Paper review: The Gamma Database Project

Tuesday, October 11, 2022

Last week, I read "The Gamma Database Project" for a Red Book reading group. Unlike the last paper for this group, this one was a lot more approachable in length: 19 pages.

I'm putting up some of my notes here from reading the paper. If you read through to the end, there's dessert: a quibble I have with the paper.


My understanding is that this paper was very influential in its time. The architecture it describes is a shared-nothing architecture for distributed databases with very nice scaling properties. Notably, it has linear scale-up and speed-up. These are often related, but they're distinct and both are important to examine.

  • Speed up here is measuring how much faster particular queries get if we add more hardware. Since Gamma shows linear speed up it means that if we go from 5 to 10 machines, we should see queries run in half the time.
  • Scale up here is measuring how much data can be handled by the system with fixed query times.

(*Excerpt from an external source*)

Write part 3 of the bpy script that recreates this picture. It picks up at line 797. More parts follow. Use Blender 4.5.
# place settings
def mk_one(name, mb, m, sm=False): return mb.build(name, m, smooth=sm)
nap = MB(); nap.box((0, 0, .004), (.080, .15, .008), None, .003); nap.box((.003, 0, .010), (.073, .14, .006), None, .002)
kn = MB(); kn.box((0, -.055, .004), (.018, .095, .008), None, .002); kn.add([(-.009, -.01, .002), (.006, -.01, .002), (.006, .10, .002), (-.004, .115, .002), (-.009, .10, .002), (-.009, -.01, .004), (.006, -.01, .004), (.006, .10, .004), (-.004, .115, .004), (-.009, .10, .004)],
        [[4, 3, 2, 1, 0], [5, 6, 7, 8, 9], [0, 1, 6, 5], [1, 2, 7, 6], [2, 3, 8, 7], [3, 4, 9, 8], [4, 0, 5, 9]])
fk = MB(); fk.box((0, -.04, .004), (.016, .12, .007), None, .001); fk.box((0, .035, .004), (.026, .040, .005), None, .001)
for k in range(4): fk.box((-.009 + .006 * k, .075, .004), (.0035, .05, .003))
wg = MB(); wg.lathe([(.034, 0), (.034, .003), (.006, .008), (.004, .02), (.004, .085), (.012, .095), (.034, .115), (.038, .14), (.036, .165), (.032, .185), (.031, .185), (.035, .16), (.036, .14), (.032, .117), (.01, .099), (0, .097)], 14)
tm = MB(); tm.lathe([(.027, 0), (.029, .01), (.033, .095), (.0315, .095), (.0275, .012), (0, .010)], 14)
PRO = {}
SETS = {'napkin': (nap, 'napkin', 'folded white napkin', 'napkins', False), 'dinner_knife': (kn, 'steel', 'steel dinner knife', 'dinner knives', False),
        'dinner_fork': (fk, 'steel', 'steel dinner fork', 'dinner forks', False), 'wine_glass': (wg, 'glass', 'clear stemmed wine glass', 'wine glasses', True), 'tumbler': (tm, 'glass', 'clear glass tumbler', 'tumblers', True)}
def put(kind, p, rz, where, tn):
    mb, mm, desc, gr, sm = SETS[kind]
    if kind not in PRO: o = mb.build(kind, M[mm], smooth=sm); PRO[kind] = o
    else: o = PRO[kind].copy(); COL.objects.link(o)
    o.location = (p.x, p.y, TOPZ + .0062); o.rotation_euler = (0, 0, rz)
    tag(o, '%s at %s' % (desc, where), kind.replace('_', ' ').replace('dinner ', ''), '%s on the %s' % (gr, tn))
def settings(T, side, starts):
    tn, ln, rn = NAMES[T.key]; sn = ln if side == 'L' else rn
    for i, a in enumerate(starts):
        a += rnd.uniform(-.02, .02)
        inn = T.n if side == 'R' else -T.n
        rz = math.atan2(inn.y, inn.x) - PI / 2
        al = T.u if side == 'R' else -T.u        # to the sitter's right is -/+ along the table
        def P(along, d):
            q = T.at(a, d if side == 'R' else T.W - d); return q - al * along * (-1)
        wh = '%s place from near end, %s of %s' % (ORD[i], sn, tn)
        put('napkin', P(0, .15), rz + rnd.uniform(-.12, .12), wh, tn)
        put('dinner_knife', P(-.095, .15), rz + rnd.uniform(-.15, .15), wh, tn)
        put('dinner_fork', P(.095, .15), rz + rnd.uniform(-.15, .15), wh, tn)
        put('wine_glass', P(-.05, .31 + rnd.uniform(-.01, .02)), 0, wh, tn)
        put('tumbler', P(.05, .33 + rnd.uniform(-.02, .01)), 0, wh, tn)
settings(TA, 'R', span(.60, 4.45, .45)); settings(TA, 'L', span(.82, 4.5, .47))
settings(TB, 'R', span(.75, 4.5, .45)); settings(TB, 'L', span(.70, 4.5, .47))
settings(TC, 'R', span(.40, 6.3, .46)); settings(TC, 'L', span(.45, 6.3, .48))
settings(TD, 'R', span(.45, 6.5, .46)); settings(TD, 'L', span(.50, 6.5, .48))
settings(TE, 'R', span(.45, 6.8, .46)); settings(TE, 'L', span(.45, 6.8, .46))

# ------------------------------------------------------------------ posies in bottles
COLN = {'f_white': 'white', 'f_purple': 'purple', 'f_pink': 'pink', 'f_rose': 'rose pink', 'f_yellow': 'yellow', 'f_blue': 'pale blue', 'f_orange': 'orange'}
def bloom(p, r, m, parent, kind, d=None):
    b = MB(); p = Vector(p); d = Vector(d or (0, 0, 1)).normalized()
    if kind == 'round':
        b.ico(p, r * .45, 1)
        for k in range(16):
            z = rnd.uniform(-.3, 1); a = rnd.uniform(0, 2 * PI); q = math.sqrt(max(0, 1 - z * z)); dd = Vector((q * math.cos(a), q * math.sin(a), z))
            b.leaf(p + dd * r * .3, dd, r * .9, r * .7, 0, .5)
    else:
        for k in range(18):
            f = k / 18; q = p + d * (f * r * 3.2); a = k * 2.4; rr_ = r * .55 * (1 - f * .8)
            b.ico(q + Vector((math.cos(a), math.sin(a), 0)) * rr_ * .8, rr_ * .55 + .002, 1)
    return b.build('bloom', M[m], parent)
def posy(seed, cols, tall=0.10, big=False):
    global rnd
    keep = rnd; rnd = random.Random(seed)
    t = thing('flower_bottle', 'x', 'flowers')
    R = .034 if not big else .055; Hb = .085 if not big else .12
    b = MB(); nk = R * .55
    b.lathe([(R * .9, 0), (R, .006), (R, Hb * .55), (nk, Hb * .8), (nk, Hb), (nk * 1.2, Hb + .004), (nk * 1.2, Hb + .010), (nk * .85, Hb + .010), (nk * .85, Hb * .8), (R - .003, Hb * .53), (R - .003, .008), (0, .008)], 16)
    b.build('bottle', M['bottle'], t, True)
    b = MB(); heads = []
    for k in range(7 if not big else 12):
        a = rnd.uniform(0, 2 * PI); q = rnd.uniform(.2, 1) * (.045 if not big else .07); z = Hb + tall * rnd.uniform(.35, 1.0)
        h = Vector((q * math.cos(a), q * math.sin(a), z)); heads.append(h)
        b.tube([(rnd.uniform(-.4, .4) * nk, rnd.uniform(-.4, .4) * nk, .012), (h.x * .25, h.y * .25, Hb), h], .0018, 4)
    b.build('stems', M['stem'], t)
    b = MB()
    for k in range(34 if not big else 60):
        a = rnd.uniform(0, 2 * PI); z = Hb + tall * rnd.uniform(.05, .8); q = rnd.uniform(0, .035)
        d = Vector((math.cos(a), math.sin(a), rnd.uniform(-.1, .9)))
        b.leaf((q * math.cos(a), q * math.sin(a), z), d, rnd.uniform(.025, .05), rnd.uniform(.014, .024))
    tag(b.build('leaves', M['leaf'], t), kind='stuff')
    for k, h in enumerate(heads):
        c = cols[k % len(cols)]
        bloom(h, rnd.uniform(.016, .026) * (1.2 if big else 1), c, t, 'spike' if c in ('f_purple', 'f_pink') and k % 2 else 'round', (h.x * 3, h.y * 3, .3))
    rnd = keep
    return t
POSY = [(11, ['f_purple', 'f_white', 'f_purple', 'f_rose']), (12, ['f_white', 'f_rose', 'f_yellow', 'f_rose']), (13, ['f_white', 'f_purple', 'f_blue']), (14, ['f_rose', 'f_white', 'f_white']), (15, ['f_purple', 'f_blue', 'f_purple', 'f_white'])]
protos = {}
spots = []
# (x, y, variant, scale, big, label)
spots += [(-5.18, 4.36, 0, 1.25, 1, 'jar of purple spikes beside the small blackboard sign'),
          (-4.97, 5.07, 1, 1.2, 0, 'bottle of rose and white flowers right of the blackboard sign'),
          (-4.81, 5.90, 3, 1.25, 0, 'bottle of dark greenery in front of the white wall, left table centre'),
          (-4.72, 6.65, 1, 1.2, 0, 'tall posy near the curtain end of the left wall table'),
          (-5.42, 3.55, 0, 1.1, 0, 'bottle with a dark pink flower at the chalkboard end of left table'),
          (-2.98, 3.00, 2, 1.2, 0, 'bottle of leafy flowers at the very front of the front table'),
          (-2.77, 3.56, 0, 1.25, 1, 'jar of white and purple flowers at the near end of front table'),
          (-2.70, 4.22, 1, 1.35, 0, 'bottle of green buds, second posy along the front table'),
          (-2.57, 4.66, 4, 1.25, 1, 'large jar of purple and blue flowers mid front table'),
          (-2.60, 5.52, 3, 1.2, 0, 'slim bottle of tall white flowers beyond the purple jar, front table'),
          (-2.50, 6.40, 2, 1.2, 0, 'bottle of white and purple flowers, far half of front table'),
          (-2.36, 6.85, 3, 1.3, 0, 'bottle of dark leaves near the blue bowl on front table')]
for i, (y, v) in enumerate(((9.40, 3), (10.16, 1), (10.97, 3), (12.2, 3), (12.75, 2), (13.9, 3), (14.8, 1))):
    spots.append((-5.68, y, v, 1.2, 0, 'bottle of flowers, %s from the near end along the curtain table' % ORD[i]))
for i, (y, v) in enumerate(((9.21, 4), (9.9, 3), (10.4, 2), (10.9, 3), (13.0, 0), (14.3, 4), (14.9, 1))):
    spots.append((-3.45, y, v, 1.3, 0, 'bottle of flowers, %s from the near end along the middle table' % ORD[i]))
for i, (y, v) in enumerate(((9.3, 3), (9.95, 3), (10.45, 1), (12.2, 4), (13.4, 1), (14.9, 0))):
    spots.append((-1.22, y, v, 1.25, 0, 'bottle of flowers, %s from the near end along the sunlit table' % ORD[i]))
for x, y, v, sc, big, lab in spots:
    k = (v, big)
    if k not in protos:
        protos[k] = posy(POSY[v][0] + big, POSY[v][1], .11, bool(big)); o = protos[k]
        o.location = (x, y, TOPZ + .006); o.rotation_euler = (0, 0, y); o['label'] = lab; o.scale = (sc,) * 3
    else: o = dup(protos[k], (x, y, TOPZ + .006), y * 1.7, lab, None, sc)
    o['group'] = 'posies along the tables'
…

Since Gamma shows linear scale up, it means that if we double the amount of data stored, and we double the machines in the cluster, then we should keep the same speed of queries.

They're related, but not the same: If a query is only hitting one server, adding more servers won't speed it up, for example.

They presented three key techniques for achieving these properties on commodity hardware:

  • Horizontally partitioning data across the cluster (with some nice resiliency properties)
  • A good parallel join function based on hashing
  • Effective scheduling of jobs onto machines to make use of all available hardware

The overall architecture is pretty typical for databases; we can refer back to the Architecture of a Database System for the overall architecture and just talk about differences.

The main differences come down to partitioning. They employ three different partitioning schemes:

  • Round-robin: this is the default, and distributes records uniformly across all disk drives. This means that any read must hit all disk drives.

  • Hashed: a hash function is applied to the input to determine which node gets the data.

  • Range partitioned: the operator may select which range of data goes to which machines.

Hashed or range partitioned data may hit a subset of machines for queries, which has benefits (potentially more parallel queries, could be faster, less overhead from distribution) and has some drawbacks (more limitation in speedup and scaleup).

They do say that defaulting to splitting all data across all machines by default was a mistake, and that it would be better to base the amount of distribution on some metric. I wasn't clear on why they felt it was a mistake, so I'd like to learn more there.


I went on a nice rabbit hole exploration during reading this paper.

They mentioned they were using commodity hardware, so I was curious what the hardware was and how it has changed to today. It used cutting edge hardware at the time (they complain about being beta testers for some of it, delaying their project), and today it can largely be beat by a single desktop computer. My workstation has nearly as much CPU cache as the cluster had main memory.

The paper was released in 1990 but the hardware was acquired in 1988, so that's 34 years ago. Hardware today should be about 2^17 times "better", or 131,000x, but this may be on multiple axes (both increases in performance and decreases in cost, etc.). (Yes, I know Moore's Law has ended. Don't @ me.)

The hardware they had was 30x Intel 80386 processors, which ran at 16 MHz (one core). (Incidentally, these were still manufactured until 2007, as they were used in embedded applications long after personal computers outgrew them.)

Unfortunately, I can't find much information on cost of this system, but a simliar system was about $300,000 (about $700,000 in 2022). I can buy a system with at least 100x the processing power for at least 1/1000 of the cost, which would be 100,000x improvement, which is right about on the mark for Moore's law!


Saving the beef for last. They had one comment that seemed like mostly an aside, but I feel is not well supported. They state:

"[...] the response time for each of the five selection queries remains almost constant. The slight increase in response time is due to the overhead of initiating a selection and store operation at each site."

I have a few issues with this claim:

  • They don't provide a word on how much overhead these operations are (and I'm skeptical that they're high enough overhead to see this effect)
  • The increases are not consistent! The times go up, then down, then up again, and it varies with respect to the query being run.

It's not even clear that the experimenters ran the queries multiple times and averaged the results. There's little information on how they gathered this data.

I think there's a much simpler explanation of this relatively minor variance: Simple probability.

In this case, they're increasing the number of nodes from 5 to 30. The operations require data from all nodes to return before they can be finalized. This means that the operation will be as slow as the slowest node. If you take the maximum of 5 random numbers in a range, and then you take the maximum of 30 random numbers in a range, you would generally expect the latter to be higher than the former—but not always!

At any rate, this doesn't really take away from what's an excellent paper to read.